In the listing below, identify each line with the word "pixels" and return those lines.

>>>

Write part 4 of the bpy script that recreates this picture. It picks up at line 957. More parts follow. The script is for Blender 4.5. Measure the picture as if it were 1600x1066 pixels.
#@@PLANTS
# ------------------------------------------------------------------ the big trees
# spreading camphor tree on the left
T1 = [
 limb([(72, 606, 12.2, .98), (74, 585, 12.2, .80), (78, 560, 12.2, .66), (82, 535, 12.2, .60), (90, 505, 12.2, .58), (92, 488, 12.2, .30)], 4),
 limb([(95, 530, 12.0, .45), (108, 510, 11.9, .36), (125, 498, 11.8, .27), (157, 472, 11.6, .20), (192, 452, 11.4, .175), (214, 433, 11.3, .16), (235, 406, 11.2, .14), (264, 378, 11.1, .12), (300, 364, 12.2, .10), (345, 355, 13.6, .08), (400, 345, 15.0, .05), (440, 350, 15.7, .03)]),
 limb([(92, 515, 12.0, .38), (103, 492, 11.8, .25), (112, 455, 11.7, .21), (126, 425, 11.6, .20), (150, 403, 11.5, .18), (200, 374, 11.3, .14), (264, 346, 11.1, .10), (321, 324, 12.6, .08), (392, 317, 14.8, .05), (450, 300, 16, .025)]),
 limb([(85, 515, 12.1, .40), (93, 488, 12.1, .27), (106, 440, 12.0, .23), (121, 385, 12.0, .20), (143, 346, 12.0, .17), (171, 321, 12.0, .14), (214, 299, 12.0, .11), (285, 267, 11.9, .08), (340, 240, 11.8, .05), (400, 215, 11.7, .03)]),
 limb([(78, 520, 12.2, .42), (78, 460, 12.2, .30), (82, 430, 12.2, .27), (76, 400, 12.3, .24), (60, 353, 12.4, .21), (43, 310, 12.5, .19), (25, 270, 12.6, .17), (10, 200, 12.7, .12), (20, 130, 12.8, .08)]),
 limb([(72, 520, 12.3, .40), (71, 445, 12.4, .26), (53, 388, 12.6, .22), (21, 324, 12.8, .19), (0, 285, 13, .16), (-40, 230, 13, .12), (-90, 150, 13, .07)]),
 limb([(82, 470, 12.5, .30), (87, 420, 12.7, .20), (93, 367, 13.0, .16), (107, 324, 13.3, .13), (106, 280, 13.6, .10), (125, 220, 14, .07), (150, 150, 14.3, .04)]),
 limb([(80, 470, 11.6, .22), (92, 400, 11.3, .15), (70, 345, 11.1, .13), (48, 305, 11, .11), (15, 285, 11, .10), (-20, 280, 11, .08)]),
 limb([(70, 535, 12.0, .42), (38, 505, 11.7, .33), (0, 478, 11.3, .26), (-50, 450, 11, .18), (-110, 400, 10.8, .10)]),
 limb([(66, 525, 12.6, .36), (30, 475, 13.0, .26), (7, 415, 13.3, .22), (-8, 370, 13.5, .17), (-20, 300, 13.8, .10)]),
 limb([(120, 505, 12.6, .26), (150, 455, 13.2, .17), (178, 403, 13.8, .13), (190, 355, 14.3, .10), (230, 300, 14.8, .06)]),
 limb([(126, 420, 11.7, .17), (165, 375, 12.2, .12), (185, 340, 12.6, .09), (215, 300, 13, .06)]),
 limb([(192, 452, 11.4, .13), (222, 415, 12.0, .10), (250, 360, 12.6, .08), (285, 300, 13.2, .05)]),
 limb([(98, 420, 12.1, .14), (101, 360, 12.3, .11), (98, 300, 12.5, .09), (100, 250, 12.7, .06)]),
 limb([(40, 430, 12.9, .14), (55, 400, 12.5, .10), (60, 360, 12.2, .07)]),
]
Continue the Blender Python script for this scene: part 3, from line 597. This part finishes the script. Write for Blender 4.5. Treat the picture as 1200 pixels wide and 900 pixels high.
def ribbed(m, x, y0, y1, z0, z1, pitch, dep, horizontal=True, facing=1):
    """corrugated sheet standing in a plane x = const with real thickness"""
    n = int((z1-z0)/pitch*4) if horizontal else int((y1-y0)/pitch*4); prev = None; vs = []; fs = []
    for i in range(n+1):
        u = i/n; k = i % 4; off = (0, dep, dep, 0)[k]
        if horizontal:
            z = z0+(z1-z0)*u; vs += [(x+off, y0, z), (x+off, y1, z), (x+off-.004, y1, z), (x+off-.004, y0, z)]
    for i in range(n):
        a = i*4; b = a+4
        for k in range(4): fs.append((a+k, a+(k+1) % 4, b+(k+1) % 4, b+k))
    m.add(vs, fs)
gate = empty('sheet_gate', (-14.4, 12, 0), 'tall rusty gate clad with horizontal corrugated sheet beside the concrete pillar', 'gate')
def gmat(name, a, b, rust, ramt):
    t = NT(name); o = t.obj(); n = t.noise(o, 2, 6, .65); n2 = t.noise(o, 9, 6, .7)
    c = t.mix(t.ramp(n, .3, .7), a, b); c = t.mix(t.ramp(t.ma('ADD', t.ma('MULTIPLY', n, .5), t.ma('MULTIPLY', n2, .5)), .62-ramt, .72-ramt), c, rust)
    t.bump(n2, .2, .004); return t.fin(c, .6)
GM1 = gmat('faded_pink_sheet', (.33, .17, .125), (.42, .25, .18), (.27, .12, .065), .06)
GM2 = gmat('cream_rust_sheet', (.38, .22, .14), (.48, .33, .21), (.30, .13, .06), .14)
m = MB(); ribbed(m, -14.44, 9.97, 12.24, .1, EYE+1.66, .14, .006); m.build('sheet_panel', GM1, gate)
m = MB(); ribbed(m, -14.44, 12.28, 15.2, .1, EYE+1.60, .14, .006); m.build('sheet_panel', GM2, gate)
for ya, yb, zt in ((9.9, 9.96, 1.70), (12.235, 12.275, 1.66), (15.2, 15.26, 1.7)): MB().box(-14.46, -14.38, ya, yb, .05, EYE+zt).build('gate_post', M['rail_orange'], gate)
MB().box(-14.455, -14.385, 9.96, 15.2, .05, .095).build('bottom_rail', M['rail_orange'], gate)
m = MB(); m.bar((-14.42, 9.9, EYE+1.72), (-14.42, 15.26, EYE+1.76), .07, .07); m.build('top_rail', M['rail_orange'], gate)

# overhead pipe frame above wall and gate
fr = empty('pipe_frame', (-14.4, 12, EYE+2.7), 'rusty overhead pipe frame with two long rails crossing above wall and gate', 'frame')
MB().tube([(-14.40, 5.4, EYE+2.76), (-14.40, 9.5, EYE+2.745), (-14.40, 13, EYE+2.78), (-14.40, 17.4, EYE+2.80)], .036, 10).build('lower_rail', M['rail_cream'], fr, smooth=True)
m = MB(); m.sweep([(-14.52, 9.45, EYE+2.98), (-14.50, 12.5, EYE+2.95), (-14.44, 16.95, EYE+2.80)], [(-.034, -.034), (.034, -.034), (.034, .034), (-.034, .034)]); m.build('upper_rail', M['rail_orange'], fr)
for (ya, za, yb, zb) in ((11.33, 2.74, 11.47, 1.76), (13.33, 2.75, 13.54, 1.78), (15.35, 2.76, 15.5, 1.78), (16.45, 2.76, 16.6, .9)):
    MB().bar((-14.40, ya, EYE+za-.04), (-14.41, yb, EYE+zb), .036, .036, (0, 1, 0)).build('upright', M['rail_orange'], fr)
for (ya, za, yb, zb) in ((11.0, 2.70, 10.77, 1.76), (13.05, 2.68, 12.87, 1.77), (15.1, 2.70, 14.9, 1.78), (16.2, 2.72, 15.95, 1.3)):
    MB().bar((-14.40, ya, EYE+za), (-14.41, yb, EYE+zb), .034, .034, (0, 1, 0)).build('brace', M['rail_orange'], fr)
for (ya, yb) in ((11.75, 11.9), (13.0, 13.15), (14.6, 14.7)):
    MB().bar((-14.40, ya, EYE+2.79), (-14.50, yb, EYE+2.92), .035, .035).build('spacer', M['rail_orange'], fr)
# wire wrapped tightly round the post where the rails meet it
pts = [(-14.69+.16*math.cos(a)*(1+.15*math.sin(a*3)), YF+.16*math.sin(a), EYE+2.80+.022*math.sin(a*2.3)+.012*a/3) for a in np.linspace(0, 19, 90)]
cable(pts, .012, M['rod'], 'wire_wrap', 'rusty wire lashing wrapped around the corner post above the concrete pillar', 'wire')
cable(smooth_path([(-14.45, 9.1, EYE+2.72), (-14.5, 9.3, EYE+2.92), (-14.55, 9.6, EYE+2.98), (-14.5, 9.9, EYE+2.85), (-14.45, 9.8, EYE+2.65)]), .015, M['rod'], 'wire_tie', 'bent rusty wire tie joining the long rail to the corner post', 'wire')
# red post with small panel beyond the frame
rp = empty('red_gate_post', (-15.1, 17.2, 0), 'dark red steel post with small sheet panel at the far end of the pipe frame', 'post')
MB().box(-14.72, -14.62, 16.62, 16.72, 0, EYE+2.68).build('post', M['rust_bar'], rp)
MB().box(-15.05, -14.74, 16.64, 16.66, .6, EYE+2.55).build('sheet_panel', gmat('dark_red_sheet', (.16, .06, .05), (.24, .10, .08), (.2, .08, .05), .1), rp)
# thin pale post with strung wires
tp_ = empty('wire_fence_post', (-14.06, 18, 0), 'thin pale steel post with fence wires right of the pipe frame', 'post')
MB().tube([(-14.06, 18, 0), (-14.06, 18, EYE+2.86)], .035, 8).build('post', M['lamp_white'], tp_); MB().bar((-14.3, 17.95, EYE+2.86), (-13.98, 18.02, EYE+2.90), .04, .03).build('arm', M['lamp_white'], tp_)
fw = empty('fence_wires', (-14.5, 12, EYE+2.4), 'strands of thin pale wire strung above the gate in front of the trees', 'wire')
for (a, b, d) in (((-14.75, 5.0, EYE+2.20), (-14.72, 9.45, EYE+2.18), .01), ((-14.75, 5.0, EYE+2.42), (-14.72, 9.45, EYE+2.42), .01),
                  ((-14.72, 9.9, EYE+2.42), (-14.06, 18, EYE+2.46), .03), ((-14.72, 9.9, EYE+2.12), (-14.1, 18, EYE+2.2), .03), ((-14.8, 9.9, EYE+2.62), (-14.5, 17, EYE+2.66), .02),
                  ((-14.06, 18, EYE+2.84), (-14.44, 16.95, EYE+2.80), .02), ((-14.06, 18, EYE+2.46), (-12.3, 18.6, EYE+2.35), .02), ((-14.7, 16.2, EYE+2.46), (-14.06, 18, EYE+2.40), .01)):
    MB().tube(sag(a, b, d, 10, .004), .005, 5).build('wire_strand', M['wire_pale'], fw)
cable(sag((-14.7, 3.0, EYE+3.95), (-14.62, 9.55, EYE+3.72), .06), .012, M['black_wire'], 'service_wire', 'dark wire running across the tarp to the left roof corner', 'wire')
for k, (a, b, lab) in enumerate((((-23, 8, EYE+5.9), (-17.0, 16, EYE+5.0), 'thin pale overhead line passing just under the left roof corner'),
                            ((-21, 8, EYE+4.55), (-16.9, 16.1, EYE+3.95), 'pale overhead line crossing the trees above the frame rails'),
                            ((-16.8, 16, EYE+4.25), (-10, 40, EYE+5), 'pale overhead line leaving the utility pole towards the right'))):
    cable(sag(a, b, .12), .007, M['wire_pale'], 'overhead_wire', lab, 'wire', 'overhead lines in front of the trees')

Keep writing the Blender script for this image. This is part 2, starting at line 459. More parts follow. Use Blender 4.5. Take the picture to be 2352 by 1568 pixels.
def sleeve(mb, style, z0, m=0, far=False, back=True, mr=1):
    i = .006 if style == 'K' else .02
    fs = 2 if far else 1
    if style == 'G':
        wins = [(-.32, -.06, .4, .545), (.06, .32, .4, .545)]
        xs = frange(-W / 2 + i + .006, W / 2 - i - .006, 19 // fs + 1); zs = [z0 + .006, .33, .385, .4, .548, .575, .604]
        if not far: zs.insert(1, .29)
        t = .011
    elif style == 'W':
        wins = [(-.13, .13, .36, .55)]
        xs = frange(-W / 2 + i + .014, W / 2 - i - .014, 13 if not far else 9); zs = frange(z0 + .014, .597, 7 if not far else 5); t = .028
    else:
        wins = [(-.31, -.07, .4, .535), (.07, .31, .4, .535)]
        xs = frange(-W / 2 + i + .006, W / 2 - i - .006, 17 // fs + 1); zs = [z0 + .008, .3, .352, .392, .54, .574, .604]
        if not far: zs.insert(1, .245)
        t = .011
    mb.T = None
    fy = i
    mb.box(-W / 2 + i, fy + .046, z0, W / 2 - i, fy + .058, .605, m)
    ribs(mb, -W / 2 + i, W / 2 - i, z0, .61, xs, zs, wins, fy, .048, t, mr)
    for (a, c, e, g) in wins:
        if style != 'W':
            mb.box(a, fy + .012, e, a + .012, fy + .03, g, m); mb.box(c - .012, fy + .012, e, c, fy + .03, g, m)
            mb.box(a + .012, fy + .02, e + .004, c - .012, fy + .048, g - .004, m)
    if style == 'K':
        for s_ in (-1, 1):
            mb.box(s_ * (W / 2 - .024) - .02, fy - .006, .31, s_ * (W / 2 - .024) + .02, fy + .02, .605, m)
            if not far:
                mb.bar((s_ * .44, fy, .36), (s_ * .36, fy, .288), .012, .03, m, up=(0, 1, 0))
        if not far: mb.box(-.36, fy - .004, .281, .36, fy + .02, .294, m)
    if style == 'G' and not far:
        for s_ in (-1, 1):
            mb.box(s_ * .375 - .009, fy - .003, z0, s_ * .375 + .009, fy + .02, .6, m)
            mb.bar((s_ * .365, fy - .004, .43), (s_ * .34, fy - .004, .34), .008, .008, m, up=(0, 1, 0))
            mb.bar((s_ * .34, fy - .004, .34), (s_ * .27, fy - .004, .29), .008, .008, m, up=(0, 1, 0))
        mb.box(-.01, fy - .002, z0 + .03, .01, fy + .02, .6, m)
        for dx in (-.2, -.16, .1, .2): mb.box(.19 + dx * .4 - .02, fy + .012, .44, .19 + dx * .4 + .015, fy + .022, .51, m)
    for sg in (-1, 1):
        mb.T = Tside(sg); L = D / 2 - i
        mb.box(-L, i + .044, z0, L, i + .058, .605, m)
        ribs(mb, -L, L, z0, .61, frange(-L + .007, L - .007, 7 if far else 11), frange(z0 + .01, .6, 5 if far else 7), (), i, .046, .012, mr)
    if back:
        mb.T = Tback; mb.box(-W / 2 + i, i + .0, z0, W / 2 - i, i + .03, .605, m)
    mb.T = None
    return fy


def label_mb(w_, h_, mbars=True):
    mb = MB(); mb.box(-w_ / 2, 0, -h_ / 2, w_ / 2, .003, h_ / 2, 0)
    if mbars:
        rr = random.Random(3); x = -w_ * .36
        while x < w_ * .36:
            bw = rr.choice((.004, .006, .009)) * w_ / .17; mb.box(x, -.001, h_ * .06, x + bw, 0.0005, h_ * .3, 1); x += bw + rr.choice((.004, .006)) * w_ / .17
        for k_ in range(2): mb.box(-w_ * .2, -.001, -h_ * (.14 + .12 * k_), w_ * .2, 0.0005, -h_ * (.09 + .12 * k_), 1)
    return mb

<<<

## Final answer
Write part 4 of the bpy script that recreates this picture. It picks up at line 957. More parts follow. The script is for Blender 4.5. Measure the picture as if it were 1600x1066 pixels.
Continue the Blender Python script for this scene: part 3, from line 597. This part finishes the script. Write for Blender 4.5. Treat the picture as 1200 pixels wide and 900 pixels high.
Keep writing the Blender script for this image. This is part 2, starting at line 459. More parts follow. Use Blender 4.5. Take the picture to be 2352 by 1568 pixels.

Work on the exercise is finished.